Scripts that build scenes:
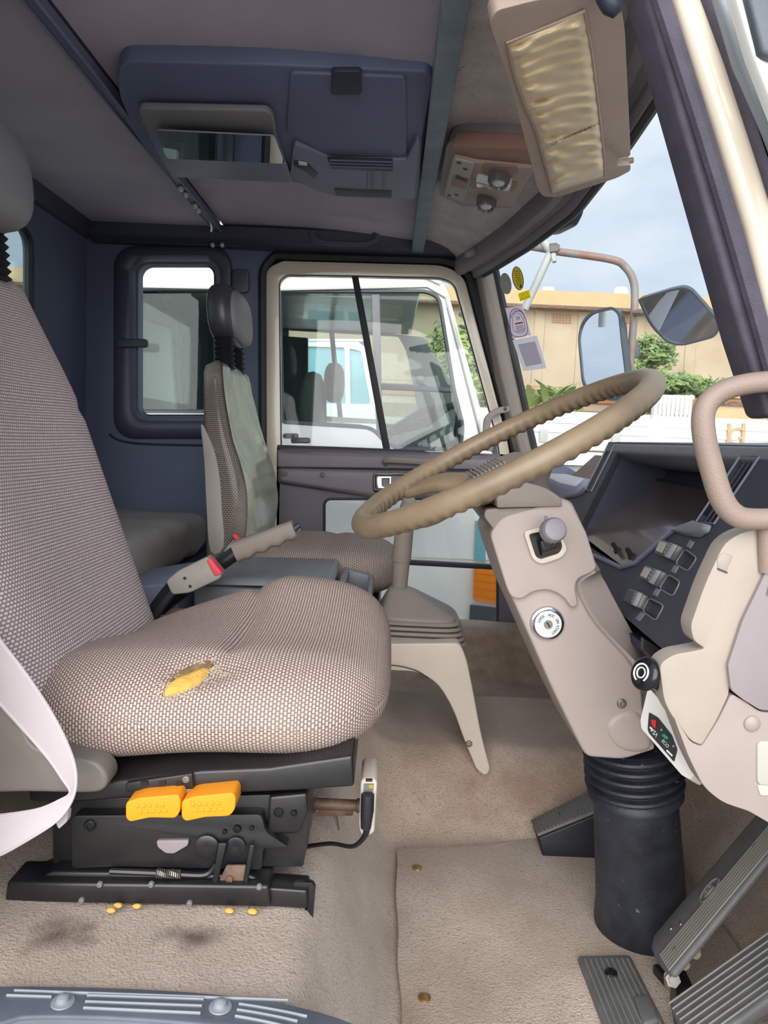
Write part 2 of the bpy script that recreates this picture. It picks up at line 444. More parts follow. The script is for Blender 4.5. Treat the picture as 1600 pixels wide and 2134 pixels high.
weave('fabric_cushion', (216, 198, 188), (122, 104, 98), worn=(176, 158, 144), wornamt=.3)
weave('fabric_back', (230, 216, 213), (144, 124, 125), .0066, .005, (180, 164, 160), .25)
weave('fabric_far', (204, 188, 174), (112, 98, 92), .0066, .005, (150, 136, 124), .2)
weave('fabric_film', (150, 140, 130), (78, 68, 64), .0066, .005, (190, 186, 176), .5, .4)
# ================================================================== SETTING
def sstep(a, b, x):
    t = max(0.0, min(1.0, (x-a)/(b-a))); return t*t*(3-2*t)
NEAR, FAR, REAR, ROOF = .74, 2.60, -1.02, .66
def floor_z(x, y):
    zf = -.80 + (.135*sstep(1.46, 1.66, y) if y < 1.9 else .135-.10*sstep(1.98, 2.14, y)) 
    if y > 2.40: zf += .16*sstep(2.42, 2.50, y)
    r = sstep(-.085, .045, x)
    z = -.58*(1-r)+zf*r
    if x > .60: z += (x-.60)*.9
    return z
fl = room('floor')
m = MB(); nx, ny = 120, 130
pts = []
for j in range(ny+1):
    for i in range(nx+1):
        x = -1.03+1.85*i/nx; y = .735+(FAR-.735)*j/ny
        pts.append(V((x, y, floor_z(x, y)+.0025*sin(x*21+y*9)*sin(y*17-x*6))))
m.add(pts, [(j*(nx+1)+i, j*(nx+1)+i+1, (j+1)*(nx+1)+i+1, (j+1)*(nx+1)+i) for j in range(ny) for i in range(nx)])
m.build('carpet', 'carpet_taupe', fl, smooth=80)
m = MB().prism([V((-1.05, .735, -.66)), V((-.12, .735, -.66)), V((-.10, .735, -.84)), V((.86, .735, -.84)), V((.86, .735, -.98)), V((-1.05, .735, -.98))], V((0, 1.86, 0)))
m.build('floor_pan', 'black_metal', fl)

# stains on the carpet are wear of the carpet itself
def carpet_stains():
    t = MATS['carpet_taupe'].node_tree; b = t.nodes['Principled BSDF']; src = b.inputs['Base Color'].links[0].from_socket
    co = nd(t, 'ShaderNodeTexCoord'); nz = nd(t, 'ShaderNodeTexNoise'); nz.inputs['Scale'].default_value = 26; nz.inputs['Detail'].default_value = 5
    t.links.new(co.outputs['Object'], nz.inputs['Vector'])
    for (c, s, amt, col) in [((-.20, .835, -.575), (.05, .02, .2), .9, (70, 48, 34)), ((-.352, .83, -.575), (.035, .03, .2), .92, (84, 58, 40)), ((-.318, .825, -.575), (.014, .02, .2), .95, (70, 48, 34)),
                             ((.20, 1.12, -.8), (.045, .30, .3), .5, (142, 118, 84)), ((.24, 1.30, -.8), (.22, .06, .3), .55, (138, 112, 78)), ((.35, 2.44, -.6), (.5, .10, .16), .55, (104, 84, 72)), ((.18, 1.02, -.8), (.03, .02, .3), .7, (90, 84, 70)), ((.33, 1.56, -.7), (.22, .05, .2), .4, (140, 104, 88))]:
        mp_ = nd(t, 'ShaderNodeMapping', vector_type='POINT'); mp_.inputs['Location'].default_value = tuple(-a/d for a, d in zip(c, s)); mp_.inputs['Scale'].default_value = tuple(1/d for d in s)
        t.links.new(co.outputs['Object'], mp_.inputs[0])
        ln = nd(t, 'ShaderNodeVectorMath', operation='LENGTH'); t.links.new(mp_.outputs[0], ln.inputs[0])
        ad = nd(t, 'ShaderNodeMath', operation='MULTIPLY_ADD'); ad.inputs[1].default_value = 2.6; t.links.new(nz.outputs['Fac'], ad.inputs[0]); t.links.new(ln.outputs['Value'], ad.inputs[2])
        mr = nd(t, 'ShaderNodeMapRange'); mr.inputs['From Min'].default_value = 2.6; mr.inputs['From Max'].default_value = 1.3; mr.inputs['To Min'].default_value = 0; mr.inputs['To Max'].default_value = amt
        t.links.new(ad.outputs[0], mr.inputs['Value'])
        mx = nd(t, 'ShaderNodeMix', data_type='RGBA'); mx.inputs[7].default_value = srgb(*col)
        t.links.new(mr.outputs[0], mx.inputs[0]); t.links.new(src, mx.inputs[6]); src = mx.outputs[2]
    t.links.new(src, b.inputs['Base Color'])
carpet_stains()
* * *
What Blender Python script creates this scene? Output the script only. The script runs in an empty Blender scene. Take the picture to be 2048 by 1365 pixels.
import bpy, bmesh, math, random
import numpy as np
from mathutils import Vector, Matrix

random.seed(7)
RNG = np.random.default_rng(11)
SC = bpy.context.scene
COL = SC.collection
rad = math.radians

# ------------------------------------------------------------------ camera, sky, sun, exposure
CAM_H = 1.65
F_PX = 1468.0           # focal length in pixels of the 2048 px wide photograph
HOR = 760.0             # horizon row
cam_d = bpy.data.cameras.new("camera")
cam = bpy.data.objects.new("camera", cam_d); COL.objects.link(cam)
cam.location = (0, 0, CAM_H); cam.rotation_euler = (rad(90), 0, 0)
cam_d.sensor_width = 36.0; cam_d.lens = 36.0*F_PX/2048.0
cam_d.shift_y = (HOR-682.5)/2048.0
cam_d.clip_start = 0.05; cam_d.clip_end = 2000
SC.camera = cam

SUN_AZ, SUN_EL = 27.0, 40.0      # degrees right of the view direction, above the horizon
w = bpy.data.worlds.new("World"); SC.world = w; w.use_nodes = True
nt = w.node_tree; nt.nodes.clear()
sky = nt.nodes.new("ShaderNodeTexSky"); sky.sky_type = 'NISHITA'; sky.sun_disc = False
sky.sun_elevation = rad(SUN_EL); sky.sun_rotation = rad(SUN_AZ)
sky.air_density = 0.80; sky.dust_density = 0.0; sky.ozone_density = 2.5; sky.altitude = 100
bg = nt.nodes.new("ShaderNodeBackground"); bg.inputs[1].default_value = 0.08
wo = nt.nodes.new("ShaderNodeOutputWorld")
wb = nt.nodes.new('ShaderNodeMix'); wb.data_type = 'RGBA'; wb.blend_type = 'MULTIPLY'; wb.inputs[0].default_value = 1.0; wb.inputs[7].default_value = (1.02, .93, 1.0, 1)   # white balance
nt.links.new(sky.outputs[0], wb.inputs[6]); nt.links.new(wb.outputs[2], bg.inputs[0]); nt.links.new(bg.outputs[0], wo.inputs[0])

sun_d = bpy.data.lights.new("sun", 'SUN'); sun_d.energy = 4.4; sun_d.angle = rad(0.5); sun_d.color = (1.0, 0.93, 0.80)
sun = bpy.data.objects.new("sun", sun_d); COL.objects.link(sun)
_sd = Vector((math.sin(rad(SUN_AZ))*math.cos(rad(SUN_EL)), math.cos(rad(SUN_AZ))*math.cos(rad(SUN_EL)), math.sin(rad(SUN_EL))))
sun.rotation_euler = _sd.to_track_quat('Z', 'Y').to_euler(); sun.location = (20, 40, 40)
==
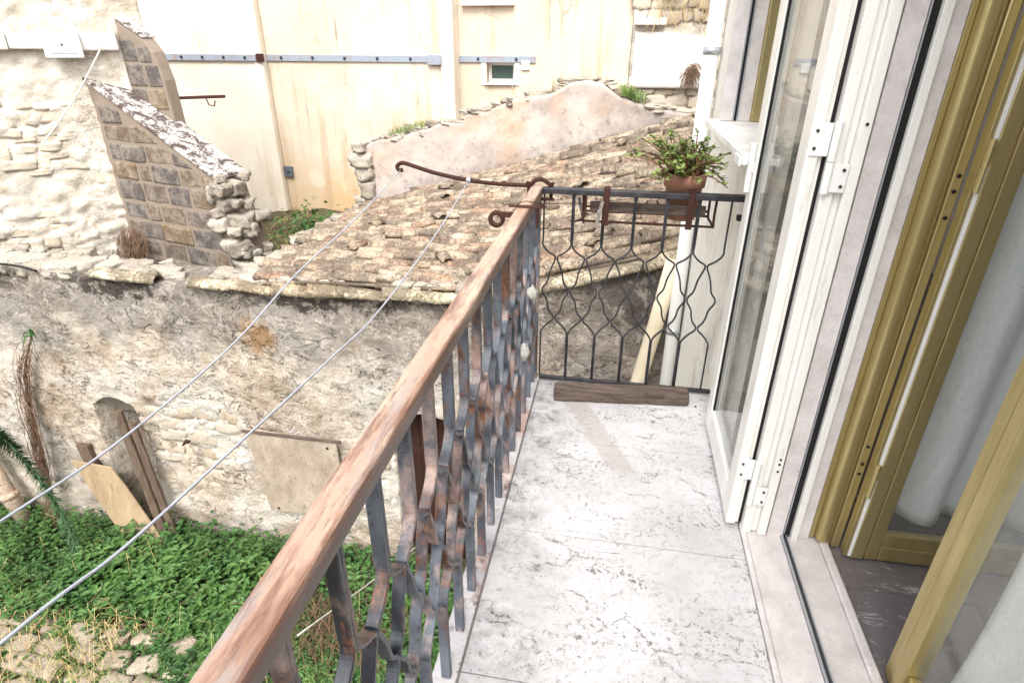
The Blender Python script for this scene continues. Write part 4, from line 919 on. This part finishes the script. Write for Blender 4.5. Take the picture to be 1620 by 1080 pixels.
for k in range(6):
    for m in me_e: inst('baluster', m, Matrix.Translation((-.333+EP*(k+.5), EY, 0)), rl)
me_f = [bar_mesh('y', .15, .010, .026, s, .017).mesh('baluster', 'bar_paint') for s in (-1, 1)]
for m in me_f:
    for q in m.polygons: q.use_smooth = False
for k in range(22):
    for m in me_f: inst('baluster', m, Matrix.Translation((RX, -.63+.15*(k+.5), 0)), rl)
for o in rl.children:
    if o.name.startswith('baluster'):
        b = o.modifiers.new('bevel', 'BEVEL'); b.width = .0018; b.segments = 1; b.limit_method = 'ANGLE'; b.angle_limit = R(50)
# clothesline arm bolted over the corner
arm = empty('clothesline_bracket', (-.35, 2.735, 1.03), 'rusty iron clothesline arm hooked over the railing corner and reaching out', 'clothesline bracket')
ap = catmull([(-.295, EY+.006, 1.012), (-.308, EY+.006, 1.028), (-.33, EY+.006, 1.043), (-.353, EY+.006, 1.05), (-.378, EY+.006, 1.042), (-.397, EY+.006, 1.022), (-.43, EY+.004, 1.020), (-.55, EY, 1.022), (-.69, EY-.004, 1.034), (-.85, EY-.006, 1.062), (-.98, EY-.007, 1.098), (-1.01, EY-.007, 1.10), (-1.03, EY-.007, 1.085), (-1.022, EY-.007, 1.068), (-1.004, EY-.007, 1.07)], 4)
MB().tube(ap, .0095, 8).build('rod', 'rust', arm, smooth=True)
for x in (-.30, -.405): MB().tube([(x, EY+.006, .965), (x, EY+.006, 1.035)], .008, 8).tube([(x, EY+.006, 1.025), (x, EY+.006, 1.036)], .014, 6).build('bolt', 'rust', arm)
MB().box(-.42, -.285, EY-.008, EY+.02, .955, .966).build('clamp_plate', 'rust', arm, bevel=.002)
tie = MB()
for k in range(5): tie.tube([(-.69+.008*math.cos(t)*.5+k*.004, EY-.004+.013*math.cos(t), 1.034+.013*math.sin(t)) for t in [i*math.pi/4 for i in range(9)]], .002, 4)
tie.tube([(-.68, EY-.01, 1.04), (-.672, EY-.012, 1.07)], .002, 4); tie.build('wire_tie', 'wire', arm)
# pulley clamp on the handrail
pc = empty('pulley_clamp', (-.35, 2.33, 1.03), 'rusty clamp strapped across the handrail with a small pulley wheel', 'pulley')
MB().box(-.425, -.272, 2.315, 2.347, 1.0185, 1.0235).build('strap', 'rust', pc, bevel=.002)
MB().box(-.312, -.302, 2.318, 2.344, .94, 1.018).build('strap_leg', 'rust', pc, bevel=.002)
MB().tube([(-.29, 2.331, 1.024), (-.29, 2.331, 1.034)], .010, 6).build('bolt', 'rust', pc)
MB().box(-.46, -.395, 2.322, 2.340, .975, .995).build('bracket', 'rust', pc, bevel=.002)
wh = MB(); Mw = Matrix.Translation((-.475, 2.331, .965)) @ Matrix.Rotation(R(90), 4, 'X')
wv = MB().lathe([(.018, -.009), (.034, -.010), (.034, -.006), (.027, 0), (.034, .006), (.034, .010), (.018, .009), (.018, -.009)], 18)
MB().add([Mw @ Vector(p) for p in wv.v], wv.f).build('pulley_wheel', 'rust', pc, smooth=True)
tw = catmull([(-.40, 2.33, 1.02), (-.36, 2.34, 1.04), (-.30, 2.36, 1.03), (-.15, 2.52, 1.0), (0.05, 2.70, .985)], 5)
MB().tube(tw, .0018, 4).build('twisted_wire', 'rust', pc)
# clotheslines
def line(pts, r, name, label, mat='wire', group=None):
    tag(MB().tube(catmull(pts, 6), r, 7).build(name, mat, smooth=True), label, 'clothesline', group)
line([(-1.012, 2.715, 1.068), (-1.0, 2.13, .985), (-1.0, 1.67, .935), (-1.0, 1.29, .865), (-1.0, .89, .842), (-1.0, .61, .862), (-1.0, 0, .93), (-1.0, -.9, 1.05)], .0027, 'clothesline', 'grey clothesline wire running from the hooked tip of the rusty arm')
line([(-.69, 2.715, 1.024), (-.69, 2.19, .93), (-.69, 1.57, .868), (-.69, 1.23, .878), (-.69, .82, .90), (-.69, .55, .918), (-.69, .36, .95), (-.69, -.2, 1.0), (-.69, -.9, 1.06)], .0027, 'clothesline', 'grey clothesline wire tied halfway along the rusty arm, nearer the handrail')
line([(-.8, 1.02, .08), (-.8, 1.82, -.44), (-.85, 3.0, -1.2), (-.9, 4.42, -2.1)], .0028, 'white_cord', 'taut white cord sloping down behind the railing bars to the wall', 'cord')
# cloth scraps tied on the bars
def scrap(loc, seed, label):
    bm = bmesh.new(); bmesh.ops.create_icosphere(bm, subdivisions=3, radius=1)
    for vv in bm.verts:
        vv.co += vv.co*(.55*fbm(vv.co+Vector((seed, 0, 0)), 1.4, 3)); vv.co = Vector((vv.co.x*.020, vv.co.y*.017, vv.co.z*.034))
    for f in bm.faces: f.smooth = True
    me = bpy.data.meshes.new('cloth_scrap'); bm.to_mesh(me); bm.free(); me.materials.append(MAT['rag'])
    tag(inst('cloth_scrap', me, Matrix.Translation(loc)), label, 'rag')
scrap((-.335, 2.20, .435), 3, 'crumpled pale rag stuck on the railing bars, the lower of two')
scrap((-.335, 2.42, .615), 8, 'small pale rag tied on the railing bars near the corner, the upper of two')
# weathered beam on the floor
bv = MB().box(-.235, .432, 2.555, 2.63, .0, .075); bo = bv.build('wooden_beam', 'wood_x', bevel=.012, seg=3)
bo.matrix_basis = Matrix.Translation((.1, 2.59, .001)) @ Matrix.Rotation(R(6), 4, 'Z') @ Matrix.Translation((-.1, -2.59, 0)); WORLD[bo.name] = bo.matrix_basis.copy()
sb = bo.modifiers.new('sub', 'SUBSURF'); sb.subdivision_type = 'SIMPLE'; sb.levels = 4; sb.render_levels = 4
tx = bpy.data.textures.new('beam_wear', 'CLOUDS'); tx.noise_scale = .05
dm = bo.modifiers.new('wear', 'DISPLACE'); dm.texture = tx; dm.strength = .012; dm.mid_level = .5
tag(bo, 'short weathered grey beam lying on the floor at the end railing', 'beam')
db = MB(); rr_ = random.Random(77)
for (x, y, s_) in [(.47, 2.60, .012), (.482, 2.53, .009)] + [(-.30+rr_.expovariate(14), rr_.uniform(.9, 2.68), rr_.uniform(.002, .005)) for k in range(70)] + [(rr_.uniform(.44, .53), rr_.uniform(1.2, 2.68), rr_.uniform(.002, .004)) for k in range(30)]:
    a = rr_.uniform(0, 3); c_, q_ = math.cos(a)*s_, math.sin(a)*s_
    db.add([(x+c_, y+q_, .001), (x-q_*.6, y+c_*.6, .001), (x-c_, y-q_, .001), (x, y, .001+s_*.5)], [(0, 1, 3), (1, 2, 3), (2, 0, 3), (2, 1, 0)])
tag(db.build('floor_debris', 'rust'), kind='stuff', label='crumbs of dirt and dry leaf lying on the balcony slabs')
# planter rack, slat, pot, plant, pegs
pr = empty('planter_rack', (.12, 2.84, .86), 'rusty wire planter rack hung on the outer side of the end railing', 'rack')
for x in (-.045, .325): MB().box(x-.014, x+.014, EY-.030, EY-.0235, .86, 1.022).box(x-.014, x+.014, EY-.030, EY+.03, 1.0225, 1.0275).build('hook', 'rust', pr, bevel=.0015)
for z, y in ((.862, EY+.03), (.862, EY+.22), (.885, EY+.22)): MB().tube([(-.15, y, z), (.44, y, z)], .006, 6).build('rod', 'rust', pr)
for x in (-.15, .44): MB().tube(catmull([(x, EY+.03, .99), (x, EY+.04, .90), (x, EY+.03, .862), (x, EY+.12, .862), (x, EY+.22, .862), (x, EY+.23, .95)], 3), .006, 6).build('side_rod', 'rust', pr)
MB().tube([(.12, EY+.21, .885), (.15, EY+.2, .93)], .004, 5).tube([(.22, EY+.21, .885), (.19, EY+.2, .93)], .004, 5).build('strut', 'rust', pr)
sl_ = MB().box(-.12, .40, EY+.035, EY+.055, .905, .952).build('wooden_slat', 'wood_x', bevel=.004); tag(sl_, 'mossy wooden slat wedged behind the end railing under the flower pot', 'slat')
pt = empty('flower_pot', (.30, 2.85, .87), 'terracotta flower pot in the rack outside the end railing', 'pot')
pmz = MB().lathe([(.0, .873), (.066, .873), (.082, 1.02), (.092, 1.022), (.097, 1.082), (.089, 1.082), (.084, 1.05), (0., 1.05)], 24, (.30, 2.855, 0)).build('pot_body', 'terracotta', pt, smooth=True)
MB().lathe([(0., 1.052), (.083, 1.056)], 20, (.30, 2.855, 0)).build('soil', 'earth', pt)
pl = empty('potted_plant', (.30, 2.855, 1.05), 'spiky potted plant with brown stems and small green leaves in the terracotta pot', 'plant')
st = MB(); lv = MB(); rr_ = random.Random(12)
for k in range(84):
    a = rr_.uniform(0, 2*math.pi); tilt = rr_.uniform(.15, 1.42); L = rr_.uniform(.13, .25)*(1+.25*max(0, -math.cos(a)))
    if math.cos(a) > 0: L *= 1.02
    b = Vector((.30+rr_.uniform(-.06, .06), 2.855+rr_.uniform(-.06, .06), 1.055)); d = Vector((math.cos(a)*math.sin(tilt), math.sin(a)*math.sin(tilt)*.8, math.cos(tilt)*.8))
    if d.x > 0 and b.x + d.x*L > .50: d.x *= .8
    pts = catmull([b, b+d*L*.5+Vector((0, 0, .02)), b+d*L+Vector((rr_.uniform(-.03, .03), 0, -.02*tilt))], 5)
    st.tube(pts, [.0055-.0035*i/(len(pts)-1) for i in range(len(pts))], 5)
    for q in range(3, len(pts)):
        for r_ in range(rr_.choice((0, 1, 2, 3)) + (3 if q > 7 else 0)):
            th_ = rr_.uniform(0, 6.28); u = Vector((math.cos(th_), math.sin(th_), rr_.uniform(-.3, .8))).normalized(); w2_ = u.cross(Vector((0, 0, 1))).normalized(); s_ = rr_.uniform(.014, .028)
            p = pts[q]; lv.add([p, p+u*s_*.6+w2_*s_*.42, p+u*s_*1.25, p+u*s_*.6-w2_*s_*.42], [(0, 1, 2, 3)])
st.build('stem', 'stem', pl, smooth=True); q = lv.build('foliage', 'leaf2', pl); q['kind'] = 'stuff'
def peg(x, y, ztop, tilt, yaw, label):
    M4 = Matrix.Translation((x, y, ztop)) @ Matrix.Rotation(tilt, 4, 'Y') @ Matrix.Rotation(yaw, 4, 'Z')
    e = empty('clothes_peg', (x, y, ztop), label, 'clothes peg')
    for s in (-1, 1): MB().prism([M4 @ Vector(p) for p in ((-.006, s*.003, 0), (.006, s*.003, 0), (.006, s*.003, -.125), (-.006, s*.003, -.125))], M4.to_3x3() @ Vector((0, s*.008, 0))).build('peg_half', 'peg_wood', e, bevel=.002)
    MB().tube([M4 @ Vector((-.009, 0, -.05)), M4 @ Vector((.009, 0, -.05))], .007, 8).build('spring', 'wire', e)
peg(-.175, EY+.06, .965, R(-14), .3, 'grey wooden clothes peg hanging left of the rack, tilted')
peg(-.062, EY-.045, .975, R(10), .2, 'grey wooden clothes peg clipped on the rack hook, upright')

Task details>
Can you repeat, word for word, every line above from the one containing "What Blender Python" down to the one containing "from mathutils import Vector, Matrix", including both?

Solution>
What Blender Python script creates this scene? Output the script only. The script runs in an empty Blender scene. Take the picture to be 2048 by 1365 pixels.
import bpy, bmesh, math, random
import numpy as np
from mathutils import Vector, Matrix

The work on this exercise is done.